Positional Game · GAME-CL-03
Confined-Area Guard Retention
A spatial-constraint retention game. The guard player may not cross a small boundary, so retreating is removed and they have to solve the pass in place with frames and hips.
Start position
POS-GRD-BUTTERFLY
Round length
3:00 rounds
Reset rule
Reset when the passer confirms the pin, the bottom player recovers guard, or either player crosses the boundary (the crosser concedes the point). Role rotates after each reset.
Top wins by
Pass to a pin past the knee line with chest-to-chest connection for three continuous seconds.
Bottom wins by
Keep your hips between you and the passer and recover a seated or closed guard, without crossing the boundary line.
Game Description
Most developing guard players retain by retreating — backing the hips away until the mat runs out or the guard collapses.
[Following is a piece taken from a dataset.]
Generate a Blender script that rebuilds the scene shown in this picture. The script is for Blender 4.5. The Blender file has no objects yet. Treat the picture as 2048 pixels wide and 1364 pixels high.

This game removes that answer with a spatial constraint: a small square, roughly two metres a side, that the guard player may not cross. With retreat gone, the only solutions left are the ones that actually hold up under pressure — frames, hip movement, and recovering the knee line in place.
The environment is the constraint here, not the position. Shrinking the space changes the behaviour the position demands, which is why a spatial limit is one of the cleanest tools a coach has.
How to Run This Game
Setup: Mark a square about two metres a side (mat tape, or the edge of a mat panel). Bottom player in open or seated guard inside it; passer engaged.
The constraint: Neither player may cross the boundary. The guard player cannot retreat out of it; the passer cannot circle out of it. Crossing concedes the point, which keeps the passer honest too.
Score: The passer scores a pin past the knee line held three seconds; the guard player scores a recovered seated or closed guard. Crossing the line concedes. Rotate roles.
Coaching Notes
The first rounds expose how much of a player’s retention was just real estate. Once the boundary holds, the guard player has to meet the passer with connection and frames rather than distance — which is the retention that survives against a good passer in a real match.
Tune the square to the level: a larger box for less experienced players, tighter as they improve. If the guard player still stalls against the line, shorten the round so a passive guard loses the point.
Progressions
- Shrink the box: reduce the square as retention improves, raising the demand on frames and hip movement.
- Lengthen the round: longer rounds add a conditioning and patience test on top of the retention problem.
- Open the boundary: remove the line but keep a short time limit, carrying the in-place retention habit back into open space.